**Task**
Starting with the first line of the listing, quote each line exactly until and including the one with "246), .012, 4), ORANGE)", leaving pictures out.
--
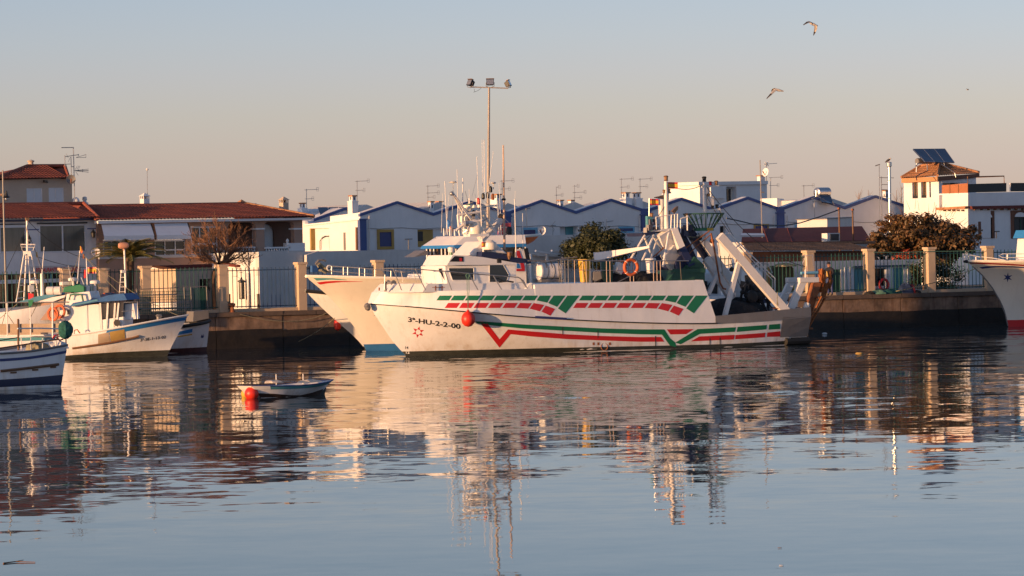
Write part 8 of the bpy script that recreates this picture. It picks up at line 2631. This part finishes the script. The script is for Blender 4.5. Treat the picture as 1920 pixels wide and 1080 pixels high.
gull('gull gliding with swept wings, lower of the two large gulls', {'head': (1452, 167.5), 'tail': (1469, 171), 'wings': [([(1456, 166.5), (1450, 170), (1445, 176), (1437, 185)], -.12), ([(1458, 167.5), (1453, 165.5), (1449, 167), (1446, 171)], .25)]}, 205)
gull('tiny distant gull in the sky above the solar panels', {'head': (1812.6, 168.5), 'tail': (1816, 168.5), 'wings': [([(1814, 168), (1813.4, 167), (1812.5, 166.6), (1811.6, 166.8)], -.3), ([(1814.5, 168), (1815.2, 167), (1816, 167), (1817, 167.6)], .3)]}, 620)
pg_ = T('gull', 'gull perched on top of the shiny metal flue', 'bird', W(1667, 301, 246))
A(pg_, 'body', MB().lathe(W(1669, 297.8, 246), [(.02, -.02), (.05, .04), (.07, .14), (.05, .26), (.02, .36)], 10, W(1663, 302, 246) - W(1669, 297.8, 246)), FEATHD, smooth=True)
A(pg_, 'head', MB().ball(W(1669.3, 297.3, 246), .05), FEATH, smooth=True)
A(pg_, 'leg', MB().bar(W(1667, 301, 246), W(1667.2, 304, 246), .012, 4), ORANGE)

# ------------------------------------------------------------ trees
def leaves(c, rx, ry, rz, n, size, seed, lumps=9, lump=(.22, .42), shape=None):
    """many small leaf faces grouped into clumps through an uneven crown"""
    rnd = random.Random(seed)
    cl = []
    for k in range(lumps):
        th, e = rnd.uniform(0, 6.283), rnd.uniform(-.7, 1)
        r = rnd.uniform(.35, .95)
        q_ = math.sqrt(max(0, 1 - e * e))
        cl.append((Vector((rx * r * q_ * math.cos(th), ry * r * q_ * math.sin(th), rz * e * r)), rnd.uniform(*lump)))
    v, f = [], []
    while len(f) < n:
        b, s_ = cl[rnd.randrange(len(cl))]
        d = Vector((rnd.gauss(0, 1), rnd.gauss(0, 1), rnd.gauss(0, 1))).normalized()
        rad = s_ * (rnd.random() ** .35) * rnd.uniform(.7, 1.15)
        p = b + Vector((d.x * rx, d.y * ry, d.z * rz)) * rad
        if shape and not shape(p):
            continue
        p = Vector(c) + p
        nrm = (d + Vector((rnd.uniform(-.7, .7), rnd.uniform(-.7, .7), rnd.uniform(-.3, .9)))).normalized()
        t = nrm.cross(Vector((rnd.uniform(-1, 1), rnd.uniform(-1, 1), rnd.uniform(-1, 1)))).normalized()
        bt = nrm.cross(t)
        s2 = size * rnd.uniform(.6, 1.3)
        i = len(v)
        v.extend(((p + t * s2)[:], (p + bt * s2 * .45)[:], (p - t * s2 * .8)[:], (p - bt * s2 * .45)[:]))
        f.append((i, i + 1, i + 2, i + 3))
    return v, f
def crown(root, name, vf, mat, kind=None):
    off = wpos(root)
    me = bpy.data.meshes.new(name)
    me.from_pydata([(x - off.x, y - off.y, z - off.z) for x, y, z in vf[0]], [], vf[1])
    me.materials.append(mat)
    o = bpy.data.objects.new(name, me)
    COL.objects.link(o)
    o.parent = root
    o['kind'] = 'stuff'
    return o
def branches(root, base, top, r, n, seed, spread, mat=BARK, lift=.5):
    rnd = random.Random(seed)
    base, top = Vector(base), Vector(top)
    A(root, 'trunk', MB().tube([base, base.lerp(top, .5) + Vector((rnd.uniform(-.1, .1), rnd.uniform(-.1, .1), 0)), top], r, 9, r * .6), mat, smooth=True)
    for k in range(n):
        th = k * 2.4 + rnd.uniform(-.4, .4)
        a = base.lerp(top, rnd.uniform(.55, 1))
        d = Vector((math.cos(th), math.sin(th), lift + rnd.uniform(0, .5))).normalized() * spread * rnd.uniform(.6, 1)
        A(root, 'limb', MB().tube([a, a + d * .45 + Vector((0, 0, .1)), a + d], r * .45, 6, r * .12), mat)
tb_ = Vector((*W(1120, 520, 228).xy, QZ))
t1 = T('round_tree', 'dense round dark green tree behind the trawler rail', 'tree', tb_)
cc = W(1122, 468, 228)
branches(t1, tb_, cc - Vector((0, 0, .3)), .14, 6, 3, .9)
crown(t1, 'crown', leaves(cc, 1.70, 1.6, 1.22, 16000, .09, 21, 46, (.3, .5)), LEAFD)
crown(t1, 'inner_crown', leaves(cc, 1.45, 1.3, 1.05, 6000, .13, 22, 38, (.3, .5)), LEAFD)
tb_ = Vector((*W(1735, 520, 240).xy, QZ))
t2 = T('brown_tree', 'broad brownish tree with feathery autumn foliage in front of the tower house', 'tree', tb_)
cc = W(1733, 450, 240)
branches(t2, tb_, cc - Vector((0, 0, .2)), .18, 9, 5, 2.2)
rnd2 = random.Random(99)
for k, (x, y, Yd, rx, ry, rz, n_) in enumerate(((1736, 444, 240, 2.8, 2.2, 1.5, 11000), (1658, 462, 239, 1.45, 1.2, .85, 3600), (1803, 452, 240.5, 1.35, 1.2, 1.1, 3600), (1690, 424, 240, 1.4, 1.2, .75, 2400))):
    crown(t2, 'crown', leaves(W(x, y, Yd), rx, ry, rz, n_, .11, 31 + k, 44 if k == 0 else 22, (.14, .32)), LEAFB)
for k in range(46):
    th = rnd2.uniform(0, math.pi)
    p_ = W(1732 + 92 * math.cos(th) * rnd2.uniform(.75, 1.0), 448 - 60 * math.sin(th) * rnd2.uniform(.75, 1.0), 239.5)
    A(t2, 'sprig', MB().bar(p_, p_ + Vector((math.cos(th) * .5 + rnd2.uniform(-.2, .2), rnd2.uniform(-.3, .1), math.sin(th) * .45 + rnd2.uniform(-.1, .25))), .012, 3, .005), TWIG)
crown(t2, 'inner_crown', leaves(cc - Vector((0, 0, .35)), 3.0, 1.8, 1.3, 9000, .14, 32, 44), LEAFB)
c2 = W(1710, 485, 238.5)
crown(t2, 'red_leaves', leaves(c2, 1.1, .6, .6, 420, .06, 33, 9), LEAFR)
c2 = W(1755, 520, 234.6)
hv = T('creeper', 'dark creeper and bush hanging behind the fence between the right pillars', 'bush', Vector((*c2.xy, QZ)))
crown(hv, 'leaves', leaves(c2, 1.7, .5, 1.25, 4200, .08, 35, 24), LEAFD)
A(hv, 'stem', MB().bar(Vector((*c2.xy, QZ)), c2, .05), BARK)
# bare tree
def bare(root, base, segs, depth, rnd, mat_b, mat_t, twig_mb, r0):
    pass
bt0 = Vector((*W(404, 560, 215.3).xy, QZ))
t3 = T('bare_tree', 'leafless tree with fine reddish twigs in front of the brown house', 'tree', bt0)
rnd = random.Random(77)
trunk_top = W(412, 493, 215.3)
A(t3, 'trunk', MB().tube([bt0, W(399, 525, 215.3), W(405, 506, 215.3), trunk_top], .17, 9, .13), BARK, smooth=True)
tw_ = MB()
def grow(p, d, ln, r, lev, mbt):
    q_ = p + d * ln * .55 + Vector((rnd.uniform(-.08, .08), rnd.uniform(-.08, .08), rnd.uniform(-.03, .08))) * ln
    e = q_ + (d + Vector((0, 0, .15))).normalized() * ln * .5
    mbt.tube([p, q_, e], max(r, .008), 5 if lev < 2 else 3, max(r * .55, .006))
    if lev >= 4:
        return
    nb = (5, 4, 4, 3)[lev]
    for k in range(nb):
        a = p.lerp(q_, rnd.uniform(.3, 1)) if k % 2 else q_.lerp(e, rnd.uniform(.2, 1))
        dd = (d + Vector((rnd.uniform(-1, 1), rnd.uniform(-1, 1), rnd.uniform(-.4, .8))) * .95).normalized()
        grow(a, dd, ln * rnd.uniform(.5, .72), r * .45, lev + 1, mbt)
for k, (x, y, b, l_) in enumerate(((360, 462, -.3, 1.2), (378, 435, .3, 1.3), (430, 432, -.2, 1.3), (456, 455, .3, 1.2), (472, 480, -.2, 1.1), (345, 484, .2, 1.2), (404, 425, 0, 1.35), (440, 470, .5, 1.0), (372, 482, .5, 1.0))):
    tgt = W(x, y, 215.3 + b * 3)
    st_ = trunk_top - Vector((0, 0, rnd.uniform(0, .25)))
    lm_ = MB()
    tmb = MB()
    d = (tgt - st_).normalized()
    grow(st_, d, l_, .065, 0, tmb)
    A(t3, 'limb', tmb, TWIG)
lmb = MB().tube([W(395, 545, 215.3), W(378, 522, 215.1), W(362, 500, 215), W(352, 478, 215)], .06, 6, .02)
A(t3, 'limb', lmb, BARK)
A(t3, 'limb', MB().tube([W(412, 492, 215.3), W(430, 488, 215), W(438, 480, 214.9), W(440, 470, 214.8)], .06, 6, .02), BARK)
sp2 = Vector((*W(467, 580, 216).xy, QZ))
t4 = T('bare_sapling', 'thin pale leafless sapling against the sunlit yard wall', 'tree', sp2)
smb = MB()
A(t4, 'trunk', MB().bar(sp2, W(467, 505, 216), .035, 6, .02), TWIGF)
for k in range(9):
    grow(W(467, 512 - k * 2, 216), Vector((rnd.uniform(-.5, .5), rnd.uniform(-.3, .3), 1)).normalized(), .6, .012, 2, smb)
A(t4, 'twigs', smb, TWIGF, kind='stuff')
for k, (x, yt) in enumerate(((1610, 362), (1628, 356), (1681, 356), (1690, 350))):
    b0 = Vector((*W(x, 400, 420 + k * 9).xy, QZ))
    pt4 = T('bare_poplar', ('faint leafless poplar far behind, left of the last blue gable', 'taller faint leafless poplar far behind the last blue gable', 'faint leafless poplar far behind, just right of the metal flue', 'faint leafless poplar far behind, touching the tower wall')[k], 'tree', b0)
    tp4 = W(x, yt, 420 + k * 9)
    A(pt4, 'trunk', MB().bar(b0, tp4, .10, 5, .02), TWIGF)
    pm4 = MB()
    for j in range(26):
        a = b0.lerp(tp4, rnd.uniform(.55, .97))
        pm4.bar(a, a + Vector((rnd.uniform(-.5, .5), rnd.uniform(-.3, .3), rnd.uniform(.5, 1.1))), .02, 3, .006)
    A(pt4, 'twigs', pm4, TWIGF, kind='stuff')
# palm
pb = Vector((*W(243, 560, 211.3).xy, QZ))
t5 = T('palm', 'short palm with arching fronds behind the left quay fence', 'palm tree', pb)
pc_ = W(243, 484, 211.3)
A(t5, 'trunk', MB().tube([pb, pb.lerp(pc_, .5), pc_], .20, 10, .24), BARK, smooth=True)
for k in range(40):
    th = k * 2.399 + rnd.uniform(-.2, .2)
    up0 = .35 + 1.15 * (k / 40)
    ln = rnd.uniform(1.8, 2.4) * (1.0 if up0 < 1 else .85)
    d = Vector((math.cos(th), math.sin(th), 0))
    pts = []
    for j in range(8):
        t = j / 7
        pts.append(pc_ + d * (ln * t * math.cos(up0 * (1 - .45 * t))) + Vector((0, 0, ln * (t * math.sin(up0) * .95 - .44 * t * t))))
    fr_o = MB().tube(pts, .022, 4, .006)
    for j in range(2, 34):
        t = j / 34 * 7
        i0 = min(int(t), 6)
        a = pts[i0].lerp(pts[i0 + 1], t - i0)
        tan = (pts[i0 + 1] - pts[i0]).normalized()
        sd = tan.cross(Vector((0, 0, 1))).normalized()
        for e in (-1, 1):
            l3 = .46 * (1 - .55 * abs(j / 34 - .4)) * rnd.uniform(.8, 1.1)
            tip = a + (sd * e * .75 + tan * .6 - Vector((0, 0, .28))) * l3
            fr_o.poly([a - tan * .032, a + tan * .032, tip])
    A(t5, 'frond', fr_o, PALM)

dw = T('driftwood', 'thin dark stick floating near the bottom left corner', 'stick', WZ(35, 1054, 0))
A(dw, 'stick', MB().tube([WZ(6, 1056, .01), WZ(28, 1053, .015), WZ(66, 1054, .01)], .012, 5, .006), WOOD)
A(dw, 'twig', MB().bar(WZ(28, 1053, .015), WZ(44, 1050, .03), .006, 4), WOOD)
for x, y, lab in ((1462, 1027, 'tiny dark leaf floating on calm water near the bottom edge, right of centre'), (1465, 1060, 'pale speck of feather floating lowest on the calm water, right of centre')):
    lf_ = T('floating_leaf', lab, 'leaf', WZ(x, y, 0))
    c = WZ(x, y, .008)
    A(lf_, 'blade', MB().prism([c + Vector((math.cos(a) * .035, math.sin(a) * .02, 0)) for a in (0, 1.05, 2.1, 3.14, 4.2, 5.2)], Vector((0, 0, .006))), WOOD if y < 1040 else FEATH)

# ------------------------------------------------------------ what repeats
GROUPS = {'trawler': 'trawlers moored along the quay', 'fishing boat': 'fishing boats moored along the quay', 'house': 'houses behind the harbour', 'bird': 'gulls over the harbour', 'fender': 'red fenders', 'float': 'small floats on the water and boats',
          'flag': 'flags and pennants on the boats', 'life ring': 'orange life rings', 'fishing net': 'nets and net heaps', 'fence': 'quay fences', 'trawl door': 'trawl doors at the stern', 'tree': 'trees along the quay', 'cloth': 'cloths on the dinghy',
          'rope': 'ropes and lines', 'pole': 'poles above the roofs', 'post': 'black posts at the fence foot', 'aerial': 'aerial poles', 'life raft': 'life raft canisters', 'shed': 'sheds behind the quay', 'wall': 'walls behind the quay', 'leaf': 'scraps floating on the water'}
SUB = {'row_house': 'blue edged row houses', 'rear_house': 'pale rear row of houses', 'bare_poplar': 'faint poplars far behind', 'yellow_float': 'yellow floats'}
tops_ = [o for o in SC.objects if o.parent is None and 'category' in o.keys()]
cnt_ = {}
for o in tops_:
    cnt_[o['category']] = cnt_.get(o['category'], 0) + 1
for o in tops_:
    base_ = o.name.split('.')[0]
    if base_ in SUB:
        o['group'] = SUB[base_]
    elif cnt_[o['category']] > 1 and o['category'] in GROUPS:
        o['group'] = GROUPS[o['category']]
--
**Output**
Write part 8 of the bpy script that recreates this picture. It picks up at line 2631. This part finishes the script. The script is for Blender 4.5. Treat the picture as 1920 pixels wide and 1080 pixels high.
gull('gull gliding with swept wings, lower of the two large gulls', {'head': (1452, 167.5), 'tail': (1469, 171), 'wings': [([(1456, 166.5), (1450, 170), (1445, 176), (1437, 185)], -.12), ([(1458, 167.5), (1453, 165.5), (1449, 167), (1446, 171)], .25)]}, 205)
gull('tiny distant gull in the sky above the solar panels', {'head': (1812.6, 168.5), 'tail': (1816, 168.5), 'wings': [([(1814, 168), (1813.4, 167), (1812.5, 166.6), (1811.6, 166.8)], -.3), ([(1814.5, 168), (1815.2, 167), (1816, 167), (1817, 167.6)], .3)]}, 620)
pg_ = T('gull', 'gull perched on top of the shiny metal flue', 'bird', W(1667, 301, 246))
A(pg_, 'body', MB().lathe(W(1669, 297.8, 246), [(.02, -.02), (.05, .04), (.07, .14), (.05, .26), (.02, .36)], 10, W(1663, 302, 246) - W(1669, 297.8, 246)), FEATHD, smooth=True)
A(pg_, 'head', MB().ball(W(1669.3, 297.3, 246), .05), FEATH, smooth=True)
A(pg_, 'leg', MB().bar(W(1667, 301, 246), W(1667.2, 304, 246), .012, 4), ORANGE)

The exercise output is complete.